**Set task:** Wherever the string "objects" appears in a line, extract that line.

╭──

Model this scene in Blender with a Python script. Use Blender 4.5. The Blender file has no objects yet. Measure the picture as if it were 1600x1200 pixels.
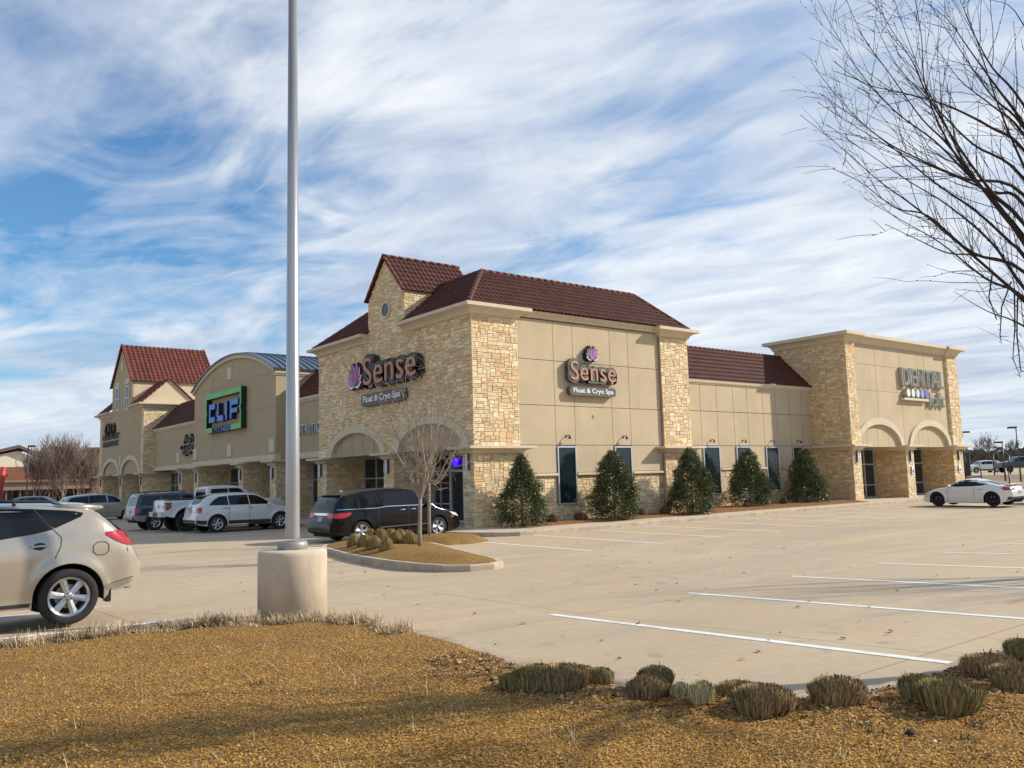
import bpy, bmesh, math, random
import numpy as np
from mathutils import Vector, Matrix, Euler
from mathutils.bvhtree import BVHTree
R = math.radians
PI = math.pi
SC = bpy.context.scene
COL = SC.collection
# ------------------------------------------------------------------ camera
YAW, PIT, ROL, FPX = R(51.58089), R(6.36446), R(-1.63389), 1332.64
_f = Vector((math.cos(YAW)*math.cos(PIT), math.sin(YAW)*math.cos(PIT), math.sin(PIT)))
_r = Vector((math.sin(YAW), -math.cos(YAW), 0)); _u = _r.cross(_f)
_r2 = math.cos(ROL)*_r + math.sin(ROL)*_u; _u2 = -math.sin(ROL)*_r + math.cos(ROL)*_u
cam = bpy.data.cameras.new('camera'); co = bpy.data.objects.new('camera', cam); COL.objects.link(co)
MC = Matrix((_r2, _u2, -_f)).transposed()
co.matrix_world = MC.to_4x4()
cam.sensor_width = 36; cam.lens = 36*FPX/1600; cam.clip_start = .05; cam.clip_end = 6000
SC.camera = co
# ------------------------------------------------------------------ light
SUN = Vector((.85, -.525, .60)).normalized()      # towards the sun
sl = bpy.data.lights.new('sun', 'SUN'); sl.energy = 4.0; sl.angle = R(.9); sl.color = (1, .91, .77)
so = bpy.data.objects.new('sun', sl); COL.objects.link(so); so.rotation_euler = SUN.to_track_quat('Z', 'Y').to_euler()
W = bpy.data.worlds.new('World'); SC.world = W; W.use_nodes = True
SC.view_settings.view_transform = 'Standard'; SC.view_settings.look = 'None'
SC.view_settings.exposure = 0.35; SC.view_settings.gamma = 1

class NT:
    """tiny node helper"""
    def __init__(s, tree): s.t = tree; s.n = tree.nodes; s.l = tree.links
    def new(s, typ, **kw):
        n = s.n.new(typ)
        for k, v in kw.items():
            if k.startswith('i_'):
                key = k[2:]; key = int(key) if key.isdigit() else key.replace('_', ' ')
                s.set(n.inputs[key], v)
            else: setattr(n, k, v)
        return n
    def set(s, inp, v):
        if isinstance(v, bpy.types.NodeSocket): s.l.new(v, inp)
        else: inp.default_value = v
    def math(s, op, a, b=0.0, c=0.0, clamp=False):
        n = s.n.new('ShaderNodeMath'); n.operation = op; n.use_clamp = clamp
        for i, v in enumerate((a, b, c)): s.set(n.inputs[i], v)
        return n.outputs[0]
    def ramp(s, fac, stops, interp='LINEAR'):
        n = s.n.new('ShaderNodeValToRGB'); cr = n.color_ramp; cr.interpolation = interp
        while len(cr.elements) < len(stops): cr.elements.new(.5)
        for e, (p, c) in zip(cr.elements, stops):
            e.position = p; e.color = (c, c, c, 1) if isinstance(c, (int, float)) else (*c, 1)
        s.set(n.inputs[0], fac); return n.outputs[0]
    def noise(s, vec, scale, detail=4, rough=.5, dist=0, out=0):
        n = s.n.new('ShaderNodeTexNoise'); s.set(n.inputs['Vector'], vec)
        for k, v in (('Scale', scale), ('Detail', detail), ('Roughness', rough), ('Distortion', dist)): s.set(n.inputs[k], v)
        return n.outputs[out]
    def mix(s, fac, a, b, mode='MIX'):
        n = s.n.new('ShaderNodeMix'); n.data_type = 'RGBA'; n.blend_type = mode
        s.set(n.inputs[0], fac)
        for i, v in ((6, a), (7, b)):
            if isinstance(v, tuple) and len(v) == 3: v = (*v, 1)
            s.set(n.inputs[i], v)
        return n.outputs[2]
    def mapping(s, vec, loc=(0,0,0), rot=(0,0,0), scale=(1,1,1)):
        n = s.n.new('ShaderNodeMapping'); s.set(n.inputs[0], vec)
        n.inputs[1].default_value = loc; n.inputs[2].default_value = rot; n.inputs[3].default_value = scale
        return n.outputs[0]

def build_sky():
    t = NT(W.node_tree); t.n.clear()
    out = t.new('ShaderNodeOutputWorld')
    sky = t.new('ShaderNodeTexSky', sky_type='NISHITA', sun_disc=False, sun_elevation=R(31), sun_rotation=math.atan2(SUN.x, SUN.y),
                altitude=300, air_density=1.2, dust_density=.6, ozone_density=2.5)
    tc = t.new('ShaderNodeTexCoord'); g = tc.outputs['Generated']
    sep = t.new('ShaderNodeSeparateXYZ'); t.set(sep.inputs[0], g)
    zc = t.math('MAXIMUM', sep.outputs[2], 0.0); zz = t.math('ADD', zc, .10)
    px = t.math('DIVIDE', sep.outputs[0], zz); py = t.math('DIVIDE', sep.outputs[1], zz)
    cmb = t.new('ShaderNodeCombineXYZ'); t.set(cmb.inputs[0], px); t.set(cmb.inputs[1], py)
    P = cmb.outputs[0]; Q = t.mapping(P, rot=(0, 0, -SKY['dir']))
    big = t.noise(t.mapping(Q, loc=SKY['big_loc'], scale=(.36, .60, 1)), 1.0, 4, .5, .4)
    st = t.noise(t.mapping(Q, loc=(3.1, 7.7, 0), scale=(.75, 1.15, 1)), 1.7, 9, .56, .9)
    fine = t.noise(t.mapping(Q, loc=(1.1, 2.7, 0), scale=(.9, 2.0, 1)), 2.4, 8, .58, 1.3)
    s1 = t.math('MULTIPLY_ADD', big, .80, t.math('MULTIPLY_ADD', st, .88, t.math('MULTIPLY', fine, .24)))
    horiz = t.ramp(sep.outputs[2], [(0, .34), (.10, .22), (.26, .05), (.5, 0.02)])
    s1 = t.math('ADD', s1, horiz)
    for gd, rad, amt in SKY['gaps']:          # thinner and thicker parts of the cloud sheet
        dp = t.new('ShaderNodeVectorMath', operation='DOT_PRODUCT'); t.set(dp.inputs[0], g); dp.inputs[1].default_value = gd
        s1 = t.math('SUBTRACT', s1, t.math('MULTIPLY', t.ramp(dp.outputs['Value'], [(math.cos(rad), 0), (math.cos(rad*.35), 1)], 'EASE'), amt))
    mask = t.ramp(t.math('MULTIPLY', s1, .6), [(SKY['lo']*.6, .04), (SKY['lo']*.6+.075, .38), (SKY['lo']*.6+.15, .78), (SKY['hi']*.6, .95)])
    n2 = t.noise(t.mapping(Q, loc=(9, 4, 0), scale=(.55, .95, 1)), 1.5, 7, .55, .7)
    n3 = t.noise(t.mapping(Q, loc=(2, 14, 0), scale=(.75, 1.5, 1)), 1.8, 8, .56, 1.2)
    nn = t.math('MULTIPLY_ADD', n3, .55, t.math('MULTIPLY', n2, .6))
    ccol = t.ramp(nn, [(.38, (.42, .50, .64)), (.50, (.56, .63, .75)), (.62, (.74, .79, .86)), (.74, (.92, .94, .96))])
    # a thin straight condensation trail
    cA, cB = SKY['trail']
    n = cA.cross(cB).normalized()
    dn = t.new('ShaderNodeVectorMath', operation='DOT_PRODUCT'); t.set(dn.inputs[0], g); dn.inputs[1].default_value = n
    m = (cA+cB).normalized(); dm = t.new('ShaderNodeVectorMath', operation='DOT_PRODUCT'); t.set(dm.inputs[0], g); dm.inputs[1].default_value = m
    band = t.ramp(t.math('ABSOLUTE', dn.outputs['Value']), [(0, 1.0), (.0016, .6), (.0034, 0)])
    lim = t.ramp(dm.outputs['Value'], [(m.dot(cA)-.003, 0), (min(.99995, m.dot(cA)+.004), 1)])
    tr = t.math('MULTIPLY', t.math('MULTIPLY', band, lim), .42)
    ccol = t.mix(tr, ccol, (.93, .94, .97)); mask = t.math('MAXIMUM', mask, tr)
    low = t.ramp(sep.outputs[2], [(0, 1.0), (.03, .75), (.16, 0.0)])
    ccol = t.mix(t.math('MULTIPLY', low, .6), ccol, (.60, .68, .78))
    b1 = t.new('ShaderNodeBackground'); t.set(b1.inputs[0], t.mix(1.0, sky.outputs[0], (.42, .76, 1.0), 'MULTIPLY')); b1.inputs[1].default_value = SKY['blue']
    b2 = t.new('ShaderNodeBackground'); t.set(b2.inputs[0], ccol); b2.inputs[1].default_value = SKY['cloud']
    mx = t.new('ShaderNodeMixShader'); t.set(mx.inputs[0], mask); t.l.new(b1.outputs[0], mx.inputs[1]); t.l.new(b2.outputs[0], mx.inputs[2])
    t.l.new(mx.outputs[0], out.inputs[0])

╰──

**Result for this task:**
Model this scene in Blender with a Python script. Use Blender 4.5. The Blender file has no objects yet. Measure the picture as if it were 1600x1200 pixels.
cam = bpy.data.cameras.new('camera'); co = bpy.data.objects.new('camera', cam); COL.objects.link(co)
so = bpy.data.objects.new('sun', sl); COL.objects.link(so); so.rotation_euler = SUN.to_track_quat('Z', 'Y').to_euler()